LAWS(PVC)-1937-2-22

BOMMI REDDI MUNI REDDI Vs. PERUR SUBBIAH

Decided On February 05, 1937
BOMMI REDDI MUNI REDDI Appellant
V/S
PERUR SUBBIAH Respondents

JUDGEMENT

(1.) The only question here is whether, under Section 75, Sub-section (4), of the Indian Registration Act, an order of the Registrar made under that section can be executed by a District Munsif. The District Registrar of Cuddappah held an enquiry under Section 74 and made an award of Rs. 329-14-0 as costs against the respondent, which he sent to the District Munsiff's Court of Proddatur for execution. The District Munsiff held that he had no power to execute it, and that order was reversed on appeal by the learned District Judge of Cuddappah against whose order this appeal has been filed.

(2.) Section 75, Sub-section (4) is as follows: The Registrar may, for the purpose of any enquiry under Section 74, summon and enforce the attendance of witnesses and compel them to give evidence, as if he were a Civil Court, and he may also direct by whom the whole or any part of the costs of any such enquiry shall be recoverable as if they had been awarded in a suit under the Civil P. C., 1908.

(3.) Now that sub-section presumes that the Registrar is not a Civil Court. This High Court in two decisions Manavala Goundan V/s. Kumarappa Reddy (1907) 17 M.L.J. 313 : I.L.R. 30 Mad. 326 and Naganna V/s. Pattabhiramayya (1927) 54 M.L.J. 51 Mad. 245, has already held that his proceedings are not open to revision under Section 115, Civil Procedure Code.
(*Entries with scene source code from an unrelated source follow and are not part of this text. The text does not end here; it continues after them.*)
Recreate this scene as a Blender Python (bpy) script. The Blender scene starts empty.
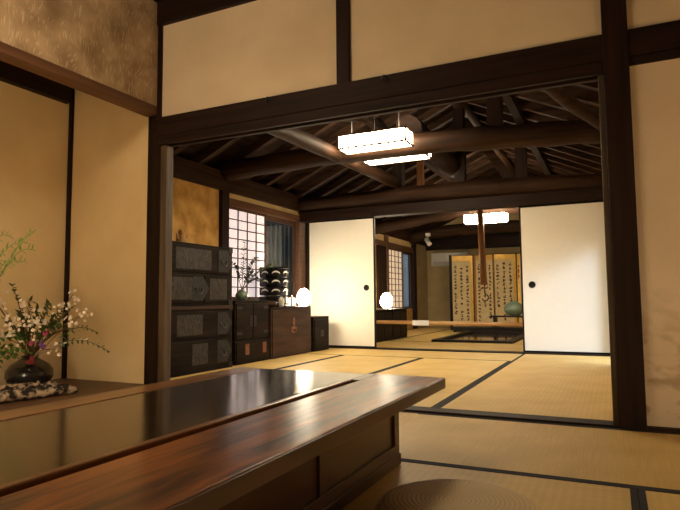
import bpy, math, random
from mathutils import Vector, Matrix
random.seed(7)
col = bpy.context.scene.collection
sc = bpy.context.scene

# ------------------------------------------------------------------ camera
FPX = 574.0
YAW, PIT, ROL = math.radians(25.4), math.radians(4.5), math.radians(-0.5)
EYE = Vector((0, 0, .64))
_F = Vector((-math.sin(YAW)*math.cos(PIT), math.cos(YAW)*math.cos(PIT), math.sin(PIT)))
_R = Vector((math.cos(YAW), math.sin(YAW), 0)); _U = _R.cross(_F)
R2 = math.cos(ROL)*_R + math.sin(ROL)*_U
U2 = -math.sin(ROL)*_R + math.cos(ROL)*_U
cam_d = bpy.data.cameras.new('camera'); cam = bpy.data.objects.new('camera', cam_d); col.objects.link(cam)
m3 = Matrix((R2, U2, -_F)).transposed()
cam.matrix_world = Matrix.Translation(EYE) @ m3.to_4x4()
cam_d.sensor_width = 36; cam_d.lens = FPX/680*36; cam_d.clip_start = .02; cam_d.clip_end = 200
sc.camera = cam

# ------------------------------------------------------------------ materials
def mat(name, c1, c2=None, rough=.6, scale=(1, 1, 1), noise=8, detail=6, bump=0., coat=0., spec=.5, metal=0., ramp=(.35, .65), dist=0., emit=None, estr=0., bscale=None):
    m = bpy.data.materials.new(name); m.use_nodes = True
    nt = m.node_tree; b = nt.nodes['Principled BSDF']
    b.inputs['Roughness'].default_value = rough
    b.inputs['Specular IOR Level'].default_value = spec
    b.inputs['Metallic'].default_value = metal
    b.inputs['Coat Weight'].default_value = coat
    b.inputs['Coat Roughness'].default_value = .12
    b.inputs['Base Color'].default_value = (*c1, 1)
    tc = nt.nodes.new('ShaderNodeTexCoord'); mp = nt.nodes.new('ShaderNodeMapping')
    mp.inputs['Scale'].default_value = scale
    nt.links.new(tc.outputs['Object'], mp.inputs['Vector'])
    n = nt.nodes.new('ShaderNodeTexNoise'); n.inputs['Scale'].default_value = noise; n.inputs['Detail'].default_value = detail
    n.inputs['Distortion'].default_value = dist
    nt.links.new(mp.outputs[0], n.inputs['Vector'])
    if c2:
        r = nt.nodes.new('ShaderNodeValToRGB')
        r.color_ramp.elements[0].position = ramp[0]; r.color_ramp.elements[1].position = ramp[1]
        r.color_ramp.elements[0].color = (*c1, 1); r.color_ramp.elements[1].color = (*c2, 1)
        nt.links.new(n.outputs['Fac'], r.inputs[0]); nt.links.new(r.outputs[0], b.inputs['Base Color'])
    if bump:
        bp = nt.nodes.new('ShaderNodeBump'); bp.inputs['Strength'].default_value = bump; bp.inputs['Distance'].default_value = .01
        src = n
        if bscale:
            src = nt.nodes.new('ShaderNodeTexNoise'); src.inputs['Scale'].default_value = bscale; nt.links.new(mp.outputs[0], src.inputs['Vector'])
        nt.links.new(src.outputs['Fac'], bp.inputs['Height']); nt.links.new(bp.outputs[0], b.inputs['Normal'])
    if emit:
        b.inputs['Emission Color'].default_value = (*emit, 1); b.inputs['Emission Strength'].default_value = estr
    return m

M = {}
# dark structural timber, grain along each axis
for ax, s in (('x', (.06, 1, 1)), ('y', (1, .06, 1)), ('z', (1, 1, .06))):
    M['timber_'+ax] = mat('dark_timber_'+ax, (.009, .004, .0025), (.028, .012, .007), .6, s, 26, 5, .25, spec=.18, ramp=(.3, .75))
    M['beam_'+ax] = mat('old_beam_'+ax, (.016, .0075, .004), (.055, .026, .013), .65, s, 22, 6, .4, spec=.15, ramp=(.3, .75))
    M['rafter_'+ax] = mat('rafter_wood_'+ax, (.020, .010, .006), (.060, .031, .018), .7, s, 20, 5, .3, spec=.1)
M['kamoi'] = mat('brown_kamoi_wood', (.085, .035, .015), (.13, .058, .026), .5, (1, .06, 1), 30, 5, .15)
M['jamb'] = mat('lamplit_jamb_wood', (.055, .034, .018), (.12, .08, .043), .6, (1, 1, .08), 30, 5, .2)  # pale tone carries the lamplight on the left jamb strip
M['roofboard'] = mat('sooty_roof_boards', (.010, .005, .003), (.022, .011, .007), .85, (1, .2, 1), 14, 4, .2, spec=.1)
M['plaster'] = mat('cream_plaster', (.66, .54, .365), (.72, .60, .415), .9, (1, 1, 1), 3, 8, .12, spec=.15, bscale=90)
M['plaster_gold'] = mat('golden_plaster', (.72, .55, .29), (.78, .61, .34), .9, (1, 1, 1), 3, 8, .12, spec=.15, bscale=90)
M['mud'] = mat('ochre_mud_wall', (.36, .19, .05), (.62, .37, .12), .9, (1, 1, 1), 5, 8, .3, spec=.1)
M['plaster_c'] = mat('olive_plaster', (.42, .33, .17), (.50, .39, .21), .9, (1, 1, 1), 4, 6, .1, spec=.1)

def stained_plaster():
    m = mat('stained_plaster', (.62, .50, .34), (.68, .56, .39), .9, (1, 1, 1), 3, 8, .15, spec=.15, bscale=80)
    nt = m.node_tree; b = nt.nodes['Principled BSDF']; src = b.inputs['Base Color'].links[0].from_socket
    tc = nt.nodes['Texture Coordinate']
    n = nt.nodes.new('ShaderNodeTexNoise'); n.inputs['Scale'].default_value = 7; n.inputs['Detail'].default_value = 8; n.inputs['Distortion'].default_value = .6
    mp = nt.nodes.new('ShaderNodeMapping'); mp.inputs['Scale'].default_value = (1.2, 1, 1.6); nt.links.new(tc.outputs['Object'], mp.inputs[0]); nt.links.new(mp.outputs[0], n.inputs['Vector'])
    sx = nt.nodes.new('ShaderNodeSeparateXYZ'); nt.links.new(tc.outputs['Object'], sx.inputs[0])
    mr = nt.nodes.new('ShaderNodeMapRange'); mr.inputs['From Min'].default_value = .75; mr.inputs['From Max'].default_value = .0; nt.links.new(sx.outputs['Z'], mr.inputs['Value'])
    r = nt.nodes.new('ShaderNodeValToRGB'); r.color_ramp.elements[0].position = .47; r.color_ramp.elements[1].position = .62; nt.links.new(n.outputs['Fac'], r.inputs[0])
    mu = nt.nodes.new('ShaderNodeMath'); mu.operation = 'MULTIPLY'; nt.links.new(mr.outputs[0], mu.inputs[0]); nt.links.new(r.outputs[0], mu.inputs[1])
    mu2 = nt.nodes.new('ShaderNodeMath'); mu2.operation = 'MULTIPLY'; mu2.inputs[1].default_value = .75; nt.links.new(mu.outputs[0], mu2.inputs[0])
    mx = nt.nodes.new('ShaderNodeMix'); mx.data_type = 'RGBA'; mx.inputs['B'].default_value = (.22, .13, .06, 1)
    nt.links.new(mu2.outputs[0], mx.inputs['Factor']); nt.links.new(src, mx.inputs['A']); nt.links.new(mx.outputs['Result'], b.inputs['Base Color'])
    return m
M['stained'] = stained_plaster()

def fibre_wall():
    m = mat('fibre_clay_wall', (.24, .155, .08), (.50, .36, .21), .85, (1, 1, 1), 5, 10, .2, spec=.2, ramp=(.3, .7))
    nt = m.node_tree; b = nt.nodes['Principled BSDF']; src = b.inputs['Base Color'].links[0].from_socket; tc = nt.nodes['Texture Coordinate']
    last = src
    for k, (ang, sc_) in enumerate(((.9, (1, 46, 7)), (-.7, (1, 42, 6)), (1.7, (1, 44, 5)))):
        mp = nt.nodes.new('ShaderNodeMapping'); mp.inputs['Rotation'].default_value = (ang, 0, 0); mp.inputs['Scale'].default_value = sc_; mp.inputs['Location'].default_value = (k, k*3.1, k)
        dn = nt.nodes.new('ShaderNodeTexNoise'); dn.inputs['Scale'].default_value = 3
        nt.links.new(tc.outputs['Object'], dn.inputs['Vector'])
        ad = nt.nodes.new('ShaderNodeVectorMath'); ad.operation = 'MULTIPLY_ADD'; ad.inputs[1].default_value = (.25, .25, .25)
        nt.links.new(dn.outputs['Color'], ad.inputs[0]); nt.links.new(tc.outputs['Object'], ad.inputs[2]); nt.links.new(ad.outputs[0], mp.inputs[0])
        v = nt.nodes.new('ShaderNodeTexVoronoi'); v.inputs['Scale'].default_value = 1.6; v.inputs['Randomness'].default_value = 1
        nt.links.new(mp.outputs[0], v.inputs['Vector'])
        lt = nt.nodes.new('ShaderNodeMapRange'); lt.inputs['From Min'].default_value = .26; lt.inputs['From Max'].default_value = .10; lt.inputs['To Max'].default_value = .42
        nt.links.new(v.outputs['Distance'], lt.inputs['Value'])
        mx = nt.nodes.new('ShaderNodeMix'); mx.data_type = 'RGBA'; mx.inputs['B'].default_value = (.80, .66, .44, 1)
        nt.links.new(lt.outputs[0], mx.inputs['Factor']); nt.links.new(last, mx.inputs['A']); last = mx.outputs['Result']
    nt.links.new(last, b.inputs['Base Color'])
    return m
M['fibre'] = fibre_wall()

def tatami(name, axis, c1, c2):
    # rush weave: fine ribs running across the mat, faint long bands
    m = mat(name, c1, c2, .55, (1, 1, 1), 4, 4, 0, spec=.35)
    nt = m.node_tree; b = nt.nodes['Principled BSDF']; src = b.inputs['Base Color'].links[0].from_socket; tc = nt.nodes['Texture Coordinate']
    w = nt.nodes.new('ShaderNodeTexWave'); w.bands_direction = 'X' if axis == 'y' else 'Y'; w.inputs['Scale'].default_value = 10.5; w.inputs['Distortion'].default_value = .15
    w2 = nt.nodes.new('ShaderNodeTexNoise'); w2.inputs['Scale'].default_value = 1; w2.inputs['Detail'].default_value = 3
    mp = nt.nodes.new('ShaderNodeMapping'); mp.inputs['Scale'].default_value = (4, 260, 1) if axis == 'y' else (260, 4, 1)
    nt.links.new(tc.outputs['Object'], w.inputs['Vector']); nt.links.new(tc.outputs['Object'], mp.inputs[0]); nt.links.new(mp.outputs[0], w2.inputs['Vector'])
    mr = nt.nodes.new('ShaderNodeMapRange'); mr.inputs['To Min'].default_value = .96; mr.inputs['To Max'].default_value = 1.02; nt.links.new(w.outputs['Fac'], mr.inputs['Value'])
    mr2 = nt.nodes.new('ShaderNodeMapRange'); mr2.inputs['From Min'].default_value = .3; mr2.inputs['From Max'].default_value = .7; mr2.inputs['To Min'].default_value = .9; mr2.inputs['To Max'].default_value = 1.07; nt.links.new(w2.outputs['Fac'], mr2.inputs['Value'])
    mu = nt.nodes.new('ShaderNodeMath'); mu.operation = 'MULTIPLY'; nt.links.new(mr.outputs[0], mu.inputs[0]); nt.links.new(mr2.outputs[0], mu.inputs[1])
    vm = nt.nodes.new('ShaderNodeVectorMath'); vm.operation = 'SCALE'; nt.links.new(src, vm.inputs[0]); nt.links.new(mu.outputs[0], vm.inputs['Scale'])
    nt.links.new(vm.outputs[0], b.inputs['Base Color'])
    bp = nt.nodes.new('ShaderNodeBump'); bp.inputs['Strength'].default_value = .12; bp.inputs['Distance'].default_value = .003
    nt.links.new(mu.outputs[0], bp.inputs['Height']); nt.links.new(bp.outputs[0], b.inputs['Normal'])
    return m
M['tat_y'] = tatami('tatami_rush_y', 'y', (.65, .435, .14), (.73, .505, .175))
M['tat_x'] = tatami('tatami_rush_x', 'x', (.64, .425, .135), (.71, .485, .165))
M['heri'] = mat('black_border_cloth', (.005, .004, .0035), (.012, .009, .007), .9, (1, 1, 1), 200, 2)
M['subfloor'] = mat('subfloor', (.06, .035, .02), (.1, .06, .03), .8)
M['toko'] = mat('brown_alcove_board', (.075, .034, .015), (.12, .058, .026), .45, (1, .1, 1), 14, 6, .08)
M['table'] = mat('reddish_table_wood', (.045, .010, .004), (.42, .13, .026), .30, (1, .12, 1), 26, 8, .16, coat=.12, ramp=(.36, .66), dist=.5)
M['tabledark'] = mat('dark_table_wood', (.022, .008, .004), (.052, .020, .009), .35, (1, .05, 1), 22, 6, .05, coat=.25)
M['lacquer'] = mat('black_brown_lacquer', (.018, .010, .006), (.034, .018, .010), .14, (1, .15, 1), 12, 6, .06, spec=.6, coat=.3)
M['mirrorboard'] = mat('polished_hearth_board', (.03, .017, .010), (.05, .028, .016), .04, (1, .1, 1), 12, 4, 0, spec=.8, coat=.6)
M['strip'] = mat('brown_table_edge_wood', (.15, .058, .018), (.25, .10, .032), .3, (1, .05, 1), 16, 6, .04, coat=.3)
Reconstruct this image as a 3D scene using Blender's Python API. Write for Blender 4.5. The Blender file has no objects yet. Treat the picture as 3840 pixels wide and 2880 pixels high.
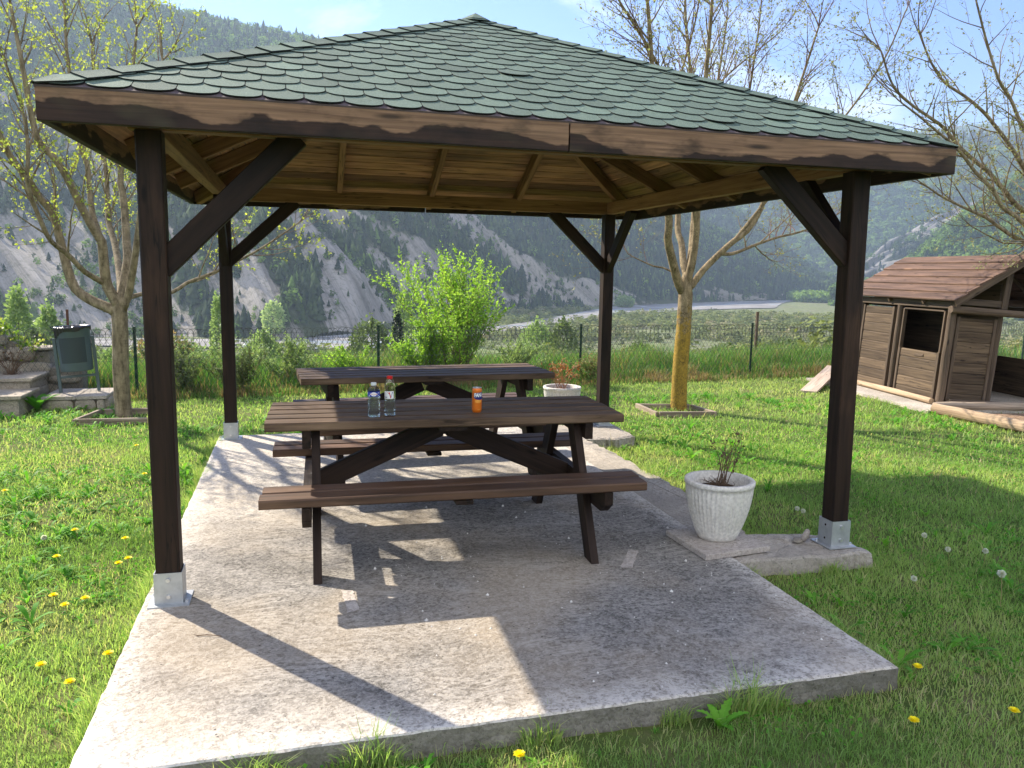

But I consider the meaning of the latter part of the sub-section to be that, although he is not a Civil Court, yet any costs ordered by him can be recovered as if he were a Civil Court and as if those costs had been awarded in a suit under the Civil P. C.. Otherwise a Registrar's order as to costs is futile as I can find no other machinery for their recovery outside Section 75 of the Indian Registration Act. G.O. No. 1597 dated the 8 of July 1879 has been quoted to me, which purports to empower a Registrar to imprison persons for nonpayment of costs decreed by him; but that does not decide this matter. In any case the same Government order states as an axiom what is now a matter for decision, namely, that an order for costs can be executed through a Civil Court in the ordinary way. I prefer to place my decision on what I consider to be clear words of Sub-section (4) which, in the view I take, expressly empowers a Registrar to send his order for costs for execution exactly as if they had been awarded in a suit, and the method of their recovery is to be in accordance with the Civil P. C., that is to say, under the provisions of Order 21, etc. It is surprising that this matter has never come up for formal decision before.